Aim of the exercise —
Your task is to transcribe all of the data below exactly, omitting the images.

Data shown —
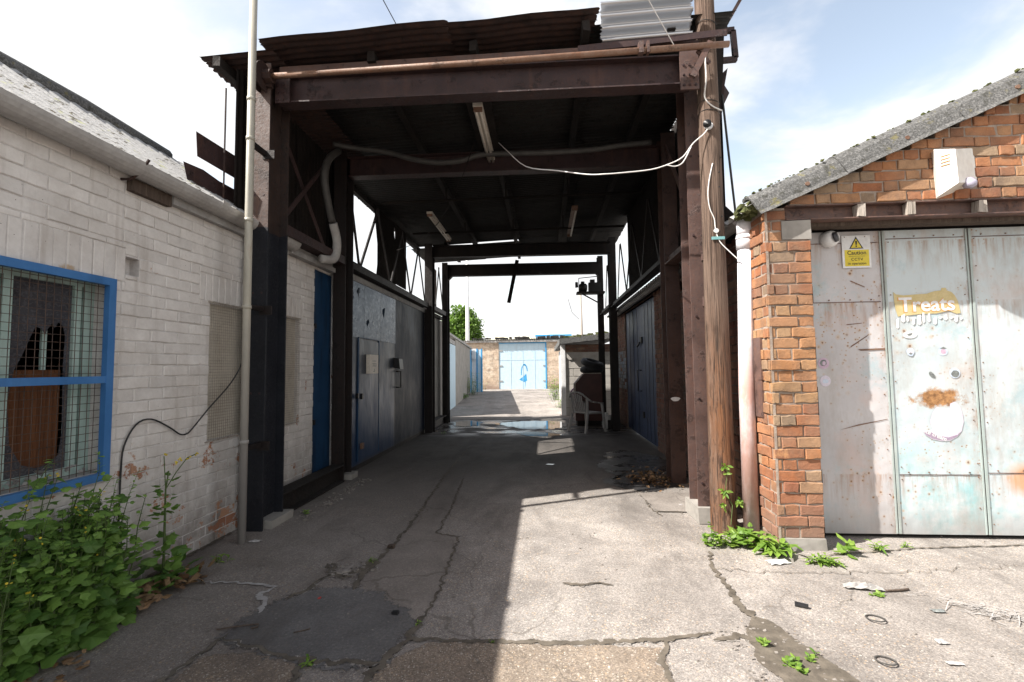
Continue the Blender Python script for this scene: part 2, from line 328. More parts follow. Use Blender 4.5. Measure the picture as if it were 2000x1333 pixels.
def mk_bigdoor():
    m = M('scorched_blue_metal_door'); x, y, z = m.xyz(); n = m.noise(2.6, 6, .68, m.vec((1, 1, .55))); f = m.noise(30, 5, .7); st = m.noise(8, 6, .68, m.vec((1, 1.6, .12)))
    c = m.ramp(n, (.3, (.016, .036, .072)), (.52, (.050, .058, .072)), (.66, (.010, .024, .056)))
    h = m.ma('ADD', z, m.ma('MULTIPLY', st, .9)); c = m.mix(m.mr(h, 1.95, 1.3), c, m.mix(n, (.010, .028, .075), (.016, .048, .115)))
    k = m.ma('MULTIPLY', m.mr(y, 7.75, 8.0), m.mr(m.ma('ADD', st, m.mr(z, 2.2, .9, -.05, .35)), .46, .60)); c = m.mix(m.ma('MULTIPLY', k, .92), c, (.008, .009, .013))
    k = m.ma('MULTIPLY', m.mr(y, 8.9, 9.6), .8); c = m.mix(k, c, (.010, .011, .016)); rt = m.mr(y, 7.8, 7.95); c = m.mix(m.ma('MULTIPLY', rt, m.mr(m.ma('ADD', n, m.mr(z, 2.6, 1.2, -.12, .2)), .40, .58)), c, m.mix(f, (.006, .010, .02), (.013, .023, .046)))
    k = m.mr(m.ma('ADD', z, m.ma('MULTIPLY', m.noise(3, 4), .15)), .2, .1); c = m.mix(k, c, (.05, .045, .04))
    return m.out(c, m.ma('ADD', m.mr(n, .3, .7, .3, .5), m.ma('MULTIPLY', rt, .14)), m.ma('MULTIPLY', m.ma('SUBTRACT', 1., rt), .15), m.bump(m.noise(2.2, 3, .5, m.vec((1, 1, .5))), .35, .08), m.ma('SUBTRACT', .38, m.ma('MULTIPLY', rt, .2)))
MAT['bigdoor'] = mk_bigdoor()
MAT['galvdoor'] = simple('dull_galvanised_panel', (.012, .030, .060), (.028, .052, .088), 3, .34, .45, .3)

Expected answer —
Continue the Blender Python script for this scene: part 2, from line 328. More parts follow. Use Blender 4.5. Measure the picture as if it were 2000x1333 pixels.
def mk_bigdoor():
    m = M('scorched_blue_metal_door'); x, y, z = m.xyz(); n = m.noise(2.6, 6, .68, m.vec((1, 1, .55))); f = m.noise(30, 5, .7); st = m.noise(8, 6, .68, m.vec((1, 1.6, .12)))
    c = m.ramp(n, (.3, (.016, .036, .072)), (.52, (.050, .058, .072)), (.66, (.010, .024, .056)))
    h = m.ma('ADD', z, m.ma('MULTIPLY', st, .9)); c = m.mix(m.mr(h, 1.95, 1.3), c, m.mix(n, (.010, .028, .075), (.016, .048, .115)))
    k = m.ma('MULTIPLY', m.mr(y, 7.75, 8.0), m.mr(m.ma('ADD', st, m.mr(z, 2.2, .9, -.05, .35)), .46, .60)); c = m.mix(m.ma('MULTIPLY', k, .92), c, (.008, .009, .013))
    k = m.ma('MULTIPLY', m.mr(y, 8.9, 9.6), .8); c = m.mix(k, c, (.010, .011, .016)); rt = m.mr(y, 7.8, 7.95); c = m.mix(m.ma('MULTIPLY', rt, m.mr(m.ma('ADD', n, m.mr(z, 2.6, 1.2, -.12, .2)), .40, .58)), c, m.mix(f, (.006, .010, .02), (.013, .023, .046)))
    k = m.mr(m.ma('ADD', z, m.ma('MULTIPLY', m.noise(3, 4), .15)), .2, .1); c = m.mix(k, c, (.05, .045, .04))
    return m.out(c, m.ma('ADD', m.mr(n, .3, .7, .3, .5), m.ma('MULTIPLY', rt, .14)), m.ma('MULTIPLY', m.ma('SUBTRACT', 1., rt), .15), m.bump(m.noise(2.2, 3, .5, m.vec((1, 1, .5))), .35, .08), m.ma('SUBTRACT', .38, m.ma('MULTIPLY', rt, .2)))
MAT['bigdoor'] = mk_bigdoor()
MAT['galvdoor'] = simple('dull_galvanised_panel', (.012, .030, .060), (.028, .052, .088), 3, .34, .45, .3)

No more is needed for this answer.